Saved data entries:
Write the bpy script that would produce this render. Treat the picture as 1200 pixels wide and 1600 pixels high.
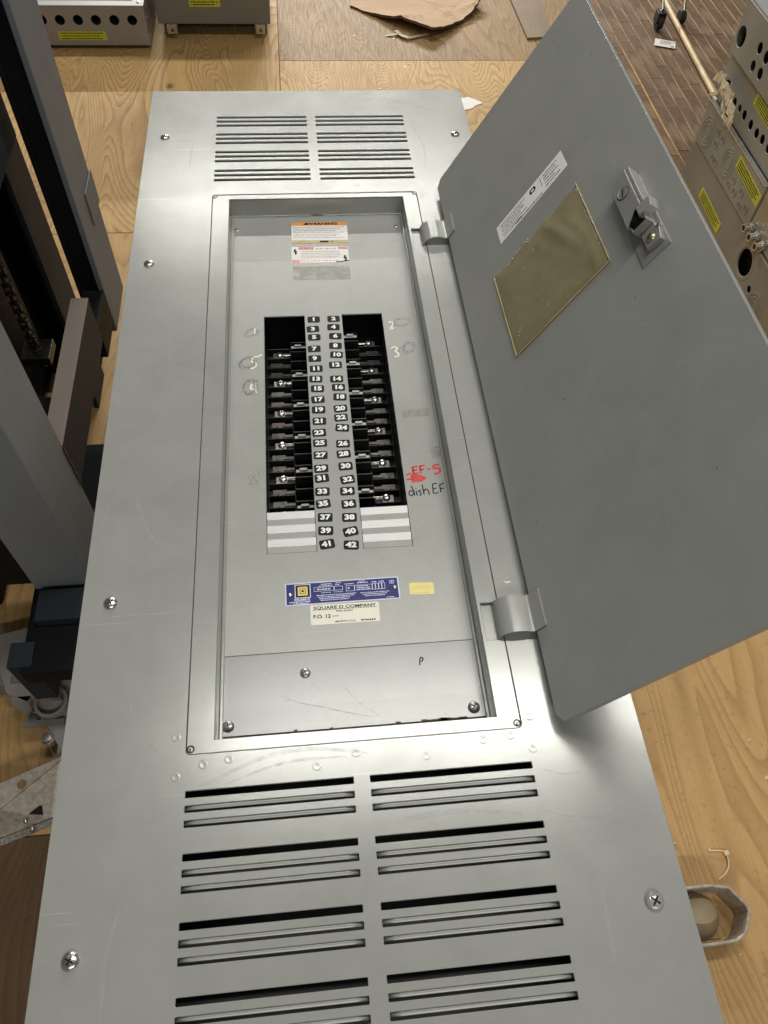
import bpy, bmesh, math, random
from mathutils import Matrix, Vector, Euler
from mathutils.geometry import tessellate_polygon
random.seed(7)
for o in list(bpy.data.objects): bpy.data.objects.remove(o)
S = bpy.context.scene
COL = S.collection
rad = math.radians
U = 0.02794            # one panel unit
H = 1.0                # height of the trim plate above the floor

# ------------------------------------------------------------------ camera
cam = bpy.data.objects.new('camera', bpy.data.cameras.new('camera')); COL.objects.link(cam)
Rm = [[0.9944631890, -0.0951938352, 0.0445095433], [-0.0545995058, -0.8299559592, -0.5551504299], [0.0897878592, 0.5496464678, -0.8305581863]]
right, up, back = Vector(Rm[0]), -Vector(Rm[1]), -Vector(Rm[2])
m3 = Matrix((right, up, back)).transposed()
cam.matrix_world = Matrix.Translation((-0.0294442, -1.4178557, 1.7324199)) @ m3.to_4x4()
cam.data.sensor_fit = 'HORIZONTAL'; cam.data.sensor_width = 36; cam.data.lens = 35.5868
cam.data.clip_start = 0.02; cam.data.clip_end = 100
S.camera = cam

# ------------------------------------------------------------------ world + lamps
w = bpy.data.worlds.new('World'); S.world = w; w.use_nodes = True
bg = w.node_tree.nodes['Background']
bg.inputs[0].default_value = (1.0, 0.97, 0.94, 1); bg.inputs[1].default_value = 0.065
def lamp(name, loc, sx, sy, power, col=(1.0, 0.975, 0.925)):
    l = bpy.data.lights.new(name, 'AREA'); l.shape = 'RECTANGLE'; l.size = sx; l.size_y = sy
    l.energy = power; l.color = col
    o = bpy.data.objects.new(name, l); COL.objects.link(o); o.location = loc
    return o
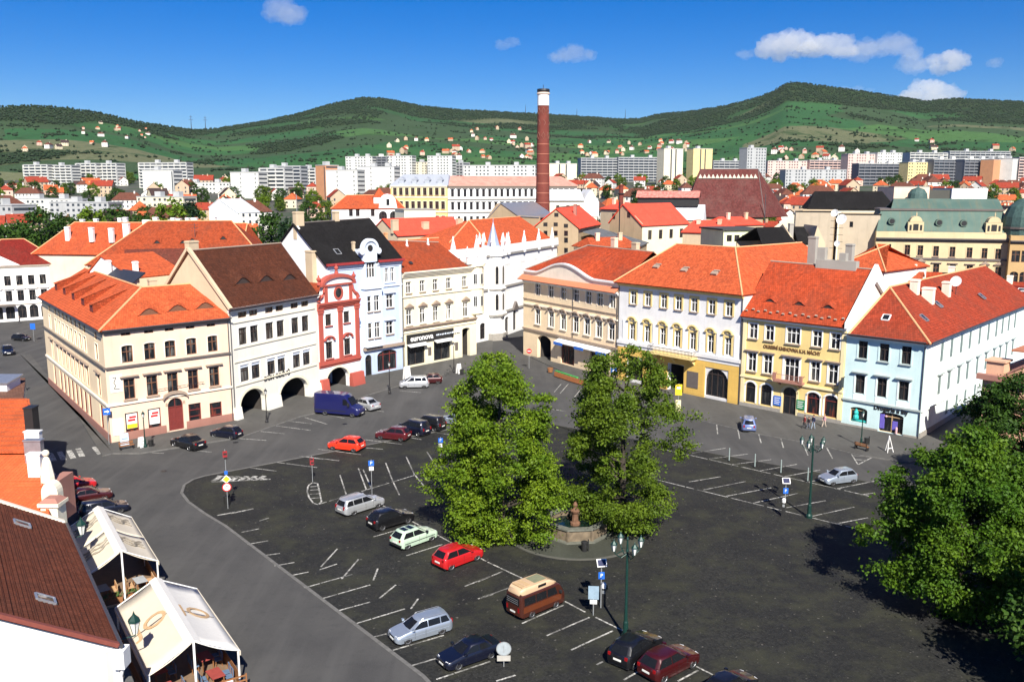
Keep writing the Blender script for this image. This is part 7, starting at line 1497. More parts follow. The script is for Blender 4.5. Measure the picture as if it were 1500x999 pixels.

* _WHAT YOU HAVE TO DO_:
Copy the listing over exactly, skipping the pictures it holds.

* _WORKED SOLUTION_:
Write the bpy script that would produce this render. Treat the picture as 1200 pixels wide and 1600 pixels high.
import bpy, bmesh, math, random
from mathutils import Matrix, Vector, Euler
from mathutils.geometry import tessellate_polygon
random.seed(7)
for o in list(bpy.data.objects): bpy.data.objects.remove(o)
S = bpy.context.scene
COL = S.collection
rad = math.radians
U = 0.02794            # one panel unit
H = 1.0                # height of the trim plate above the floor

# ------------------------------------------------------------------ camera
cam = bpy.data.objects.new('camera', bpy.data.cameras.new('camera')); COL.objects.link(cam)
Rm = [[0.9944631890, -0.0951938352, 0.0445095433], [-0.0545995058, -0.8299559592, -0.5551504299], [0.0897878592, 0.5496464678, -0.8305581863]]
right, up, back = Vector(Rm[0]), -Vector(Rm[1]), -Vector(Rm[2])
m3 = Matrix((right, up, back)).transposed()
cam.matrix_world = Matrix.Translation((-0.0294442, -1.4178557, 1.7324199)) @ m3.to_4x4()
cam.data.sensor_fit = 'HORIZONTAL'; cam.data.sensor_width = 36; cam.data.lens = 35.5868
cam.data.clip_start = 0.02; cam.data.clip_end = 100
S.camera = cam

# ------------------------------------------------------------------ world + lamps
w = bpy.data.worlds.new('World'); S.world = w; w.use_nodes = True
bg = w.node_tree.nodes['Background']
bg.inputs[0].default_value = (1.0, 0.97, 0.94, 1); bg.inputs[1].default_value = 0.065
def lamp(name, loc, sx, sy, power, col=(1.0, 0.975, 0.925)):
    l = bpy.data.lights.new(name, 'AREA'); l.shape = 'RECTANGLE'; l.size = sx; l.size_y = sy
    l.energy = power; l.color = col
    o = bpy.data.objects.new(name, l); COL.objects.link(o); o.location = loc
    return o
Keep writing the Blender script for this image. This is part 7, starting at line 1497. More parts follow. The script is for Blender 4.5. Measure the picture as if it were 1500x999 pixels.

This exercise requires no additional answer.